◆ **What this task involves**: Copy out exactly the lines from the start of the data to the line containing "rear windows', 'house')". Include both.

■ ■ ■ ■ ■

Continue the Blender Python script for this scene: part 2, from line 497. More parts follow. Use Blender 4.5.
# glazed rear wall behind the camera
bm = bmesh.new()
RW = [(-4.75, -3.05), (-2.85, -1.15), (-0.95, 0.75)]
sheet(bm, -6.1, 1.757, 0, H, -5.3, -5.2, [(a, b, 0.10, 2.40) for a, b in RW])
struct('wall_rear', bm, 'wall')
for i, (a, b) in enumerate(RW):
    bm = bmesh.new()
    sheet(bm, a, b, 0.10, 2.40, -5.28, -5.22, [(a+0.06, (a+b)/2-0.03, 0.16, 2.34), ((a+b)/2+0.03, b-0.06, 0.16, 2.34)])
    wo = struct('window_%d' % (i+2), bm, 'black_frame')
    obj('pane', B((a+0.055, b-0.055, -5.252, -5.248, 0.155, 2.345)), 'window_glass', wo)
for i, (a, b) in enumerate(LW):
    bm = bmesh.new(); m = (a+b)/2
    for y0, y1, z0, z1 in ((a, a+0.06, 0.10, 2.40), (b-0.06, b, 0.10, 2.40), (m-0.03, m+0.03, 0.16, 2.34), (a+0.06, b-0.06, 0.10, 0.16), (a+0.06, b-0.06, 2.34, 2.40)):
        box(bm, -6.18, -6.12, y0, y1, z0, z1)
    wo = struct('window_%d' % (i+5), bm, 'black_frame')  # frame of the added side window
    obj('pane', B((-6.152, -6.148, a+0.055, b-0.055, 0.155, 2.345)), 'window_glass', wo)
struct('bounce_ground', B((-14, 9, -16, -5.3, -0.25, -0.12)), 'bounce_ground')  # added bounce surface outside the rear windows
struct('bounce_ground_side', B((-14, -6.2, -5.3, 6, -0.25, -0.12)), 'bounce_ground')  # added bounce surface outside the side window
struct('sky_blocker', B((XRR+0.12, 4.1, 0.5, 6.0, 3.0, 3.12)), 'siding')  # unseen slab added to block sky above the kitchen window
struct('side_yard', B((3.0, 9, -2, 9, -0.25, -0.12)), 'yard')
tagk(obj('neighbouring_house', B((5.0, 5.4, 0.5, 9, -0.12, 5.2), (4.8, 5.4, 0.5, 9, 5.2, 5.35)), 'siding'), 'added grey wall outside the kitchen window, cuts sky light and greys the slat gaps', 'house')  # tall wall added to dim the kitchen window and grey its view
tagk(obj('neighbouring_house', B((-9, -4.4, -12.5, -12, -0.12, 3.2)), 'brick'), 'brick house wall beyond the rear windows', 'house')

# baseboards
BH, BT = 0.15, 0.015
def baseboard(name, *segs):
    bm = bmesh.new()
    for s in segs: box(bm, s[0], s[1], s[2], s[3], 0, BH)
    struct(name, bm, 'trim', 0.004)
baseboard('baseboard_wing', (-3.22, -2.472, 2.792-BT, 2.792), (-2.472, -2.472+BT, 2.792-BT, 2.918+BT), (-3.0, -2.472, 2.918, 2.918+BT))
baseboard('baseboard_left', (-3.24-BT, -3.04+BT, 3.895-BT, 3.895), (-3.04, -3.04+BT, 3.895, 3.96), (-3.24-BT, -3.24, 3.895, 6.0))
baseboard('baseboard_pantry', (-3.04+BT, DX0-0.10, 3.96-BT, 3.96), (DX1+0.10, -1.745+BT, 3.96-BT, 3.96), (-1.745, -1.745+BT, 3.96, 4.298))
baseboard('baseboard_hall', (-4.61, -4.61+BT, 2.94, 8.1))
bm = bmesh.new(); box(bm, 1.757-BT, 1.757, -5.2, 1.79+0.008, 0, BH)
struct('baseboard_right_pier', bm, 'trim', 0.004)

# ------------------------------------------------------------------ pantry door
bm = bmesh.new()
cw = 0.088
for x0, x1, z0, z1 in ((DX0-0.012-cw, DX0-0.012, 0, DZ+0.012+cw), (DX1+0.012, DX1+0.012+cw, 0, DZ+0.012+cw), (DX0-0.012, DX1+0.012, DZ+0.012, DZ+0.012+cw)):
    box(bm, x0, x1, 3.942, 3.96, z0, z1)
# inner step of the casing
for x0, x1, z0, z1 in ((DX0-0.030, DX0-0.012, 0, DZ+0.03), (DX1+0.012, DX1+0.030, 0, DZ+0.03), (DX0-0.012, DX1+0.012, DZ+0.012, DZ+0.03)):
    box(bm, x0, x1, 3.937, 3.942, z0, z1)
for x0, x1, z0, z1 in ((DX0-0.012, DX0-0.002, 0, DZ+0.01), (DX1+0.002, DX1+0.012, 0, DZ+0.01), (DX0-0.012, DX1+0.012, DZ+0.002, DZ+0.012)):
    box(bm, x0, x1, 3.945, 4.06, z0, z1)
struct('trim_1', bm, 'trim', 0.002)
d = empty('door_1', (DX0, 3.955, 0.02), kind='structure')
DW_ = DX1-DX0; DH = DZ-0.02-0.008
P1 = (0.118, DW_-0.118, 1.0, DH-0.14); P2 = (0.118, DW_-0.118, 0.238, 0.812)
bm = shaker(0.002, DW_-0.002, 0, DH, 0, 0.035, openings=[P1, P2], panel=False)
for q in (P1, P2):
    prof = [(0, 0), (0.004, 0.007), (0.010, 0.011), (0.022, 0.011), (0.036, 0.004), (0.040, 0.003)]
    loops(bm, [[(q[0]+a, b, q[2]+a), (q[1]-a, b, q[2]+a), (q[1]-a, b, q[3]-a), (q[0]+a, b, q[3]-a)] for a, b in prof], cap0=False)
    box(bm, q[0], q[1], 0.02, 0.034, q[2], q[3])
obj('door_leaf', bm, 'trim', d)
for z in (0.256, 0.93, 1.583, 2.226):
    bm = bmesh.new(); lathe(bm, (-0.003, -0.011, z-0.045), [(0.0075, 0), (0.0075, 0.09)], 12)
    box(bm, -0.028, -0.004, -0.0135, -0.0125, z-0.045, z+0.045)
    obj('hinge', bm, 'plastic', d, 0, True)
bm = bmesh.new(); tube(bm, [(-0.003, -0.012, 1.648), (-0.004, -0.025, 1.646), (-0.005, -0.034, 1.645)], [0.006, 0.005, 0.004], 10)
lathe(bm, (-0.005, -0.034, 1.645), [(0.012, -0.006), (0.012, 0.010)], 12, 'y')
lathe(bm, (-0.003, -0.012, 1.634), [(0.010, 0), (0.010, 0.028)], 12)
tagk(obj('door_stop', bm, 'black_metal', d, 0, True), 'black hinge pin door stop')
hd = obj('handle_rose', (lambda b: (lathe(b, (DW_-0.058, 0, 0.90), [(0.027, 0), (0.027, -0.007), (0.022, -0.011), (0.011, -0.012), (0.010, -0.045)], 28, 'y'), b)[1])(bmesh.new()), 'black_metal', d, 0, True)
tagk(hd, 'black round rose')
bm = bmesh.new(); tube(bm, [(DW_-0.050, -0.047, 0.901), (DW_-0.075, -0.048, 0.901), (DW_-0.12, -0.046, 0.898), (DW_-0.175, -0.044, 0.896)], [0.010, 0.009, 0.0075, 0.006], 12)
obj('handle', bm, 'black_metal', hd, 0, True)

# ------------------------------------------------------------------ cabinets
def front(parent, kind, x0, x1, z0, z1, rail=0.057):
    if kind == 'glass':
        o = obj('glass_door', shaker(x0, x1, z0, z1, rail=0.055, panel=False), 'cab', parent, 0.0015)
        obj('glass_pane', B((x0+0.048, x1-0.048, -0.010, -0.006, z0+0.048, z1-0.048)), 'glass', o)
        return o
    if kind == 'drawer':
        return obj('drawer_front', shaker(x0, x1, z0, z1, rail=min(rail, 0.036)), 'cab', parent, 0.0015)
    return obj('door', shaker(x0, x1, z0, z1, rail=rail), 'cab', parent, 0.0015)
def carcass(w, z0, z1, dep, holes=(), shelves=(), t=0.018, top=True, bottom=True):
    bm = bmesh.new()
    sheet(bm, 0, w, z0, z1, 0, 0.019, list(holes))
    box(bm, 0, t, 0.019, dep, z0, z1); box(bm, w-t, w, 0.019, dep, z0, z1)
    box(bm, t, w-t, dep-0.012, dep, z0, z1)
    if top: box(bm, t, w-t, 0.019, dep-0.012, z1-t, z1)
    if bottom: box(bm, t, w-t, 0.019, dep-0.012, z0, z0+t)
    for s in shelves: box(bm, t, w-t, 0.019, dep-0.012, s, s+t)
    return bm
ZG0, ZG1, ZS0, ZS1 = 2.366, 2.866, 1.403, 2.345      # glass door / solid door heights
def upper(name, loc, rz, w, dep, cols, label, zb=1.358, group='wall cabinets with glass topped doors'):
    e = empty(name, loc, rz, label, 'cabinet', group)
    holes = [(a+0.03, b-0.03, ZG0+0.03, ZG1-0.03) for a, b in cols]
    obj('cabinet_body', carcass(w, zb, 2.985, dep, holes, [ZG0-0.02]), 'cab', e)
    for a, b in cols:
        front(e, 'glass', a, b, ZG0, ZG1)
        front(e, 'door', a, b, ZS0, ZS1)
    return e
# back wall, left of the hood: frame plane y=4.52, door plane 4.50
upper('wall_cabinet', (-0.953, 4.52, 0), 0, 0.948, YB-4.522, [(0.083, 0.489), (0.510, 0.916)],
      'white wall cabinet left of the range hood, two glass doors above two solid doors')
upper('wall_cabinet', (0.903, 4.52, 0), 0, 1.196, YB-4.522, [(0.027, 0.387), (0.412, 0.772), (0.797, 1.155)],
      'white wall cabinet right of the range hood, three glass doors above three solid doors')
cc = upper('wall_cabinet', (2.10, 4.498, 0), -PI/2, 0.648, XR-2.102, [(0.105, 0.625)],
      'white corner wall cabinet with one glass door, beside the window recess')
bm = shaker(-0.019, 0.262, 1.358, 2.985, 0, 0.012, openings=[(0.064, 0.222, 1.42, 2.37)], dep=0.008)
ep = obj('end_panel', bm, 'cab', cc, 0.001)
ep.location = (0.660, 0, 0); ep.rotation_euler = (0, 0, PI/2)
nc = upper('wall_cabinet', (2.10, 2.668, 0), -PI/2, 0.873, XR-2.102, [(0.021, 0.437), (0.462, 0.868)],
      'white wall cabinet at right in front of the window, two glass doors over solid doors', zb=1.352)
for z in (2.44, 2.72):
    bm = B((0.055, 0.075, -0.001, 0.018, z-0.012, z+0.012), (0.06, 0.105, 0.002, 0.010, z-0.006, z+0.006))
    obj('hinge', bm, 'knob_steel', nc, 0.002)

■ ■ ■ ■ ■

◆ **The result**:
Continue the Blender Python script for this scene: part 2, from line 497. More parts follow. Use Blender 4.5.
# glazed rear wall behind the camera
bm = bmesh.new()
RW = [(-4.75, -3.05), (-2.85, -1.15), (-0.95, 0.75)]
sheet(bm, -6.1, 1.757, 0, H, -5.3, -5.2, [(a, b, 0.10, 2.40) for a, b in RW])
struct('wall_rear', bm, 'wall')
for i, (a, b) in enumerate(RW):
    bm = bmesh.new()
    sheet(bm, a, b, 0.10, 2.40, -5.28, -5.22, [(a+0.06, (a+b)/2-0.03, 0.16, 2.34), ((a+b)/2+0.03, b-0.06, 0.16, 2.34)])
    wo = struct('window_%d' % (i+2), bm, 'black_frame')
    obj('pane', B((a+0.055, b-0.055, -5.252, -5.248, 0.155, 2.345)), 'window_glass', wo)
for i, (a, b) in enumerate(LW):
    bm = bmesh.new(); m = (a+b)/2
    for y0, y1, z0, z1 in ((a, a+0.06, 0.10, 2.40), (b-0.06, b, 0.10, 2.40), (m-0.03, m+0.03, 0.16, 2.34), (a+0.06, b-0.06, 0.10, 0.16), (a+0.06, b-0.06, 2.34, 2.40)):
        box(bm, -6.18, -6.12, y0, y1, z0, z1)
    wo = struct('window_%d' % (i+5), bm, 'black_frame')  # frame of the added side window
    obj('pane', B((-6.152, -6.148, a+0.055, b-0.055, 0.155, 2.345)), 'window_glass', wo)
struct('bounce_ground', B((-14, 9, -16, -5.3, -0.25, -0.12)), 'bounce_ground')  # added bounce surface outside the rear windows
struct('bounce_ground_side', B((-14, -6.2, -5.3, 6, -0.25, -0.12)), 'bounce_ground')  # added bounce surface outside the side window
struct('sky_blocker', B((XRR+0.12, 4.1, 0.5, 6.0, 3.0, 3.12)), 'siding')  # unseen slab added to block sky above the kitchen window
struct('side_yard', B((3.0, 9, -2, 9, -0.25, -0.12)), 'yard')
tagk(obj('neighbouring_house', B((5.0, 5.4, 0.5, 9, -0.12, 5.2), (4.8, 5.4, 0.5, 9, 5.2, 5.35)), 'siding'), 'added grey wall outside the kitchen window, cuts sky light and greys the slat gaps', 'house')  # tall wall added to dim the kitchen window and grey its view
tagk(obj('neighbouring_house', B((-9, -4.4, -12.5, -12, -0.12, 3.2)), 'brick'), 'brick house wall beyond the rear windows', 'house')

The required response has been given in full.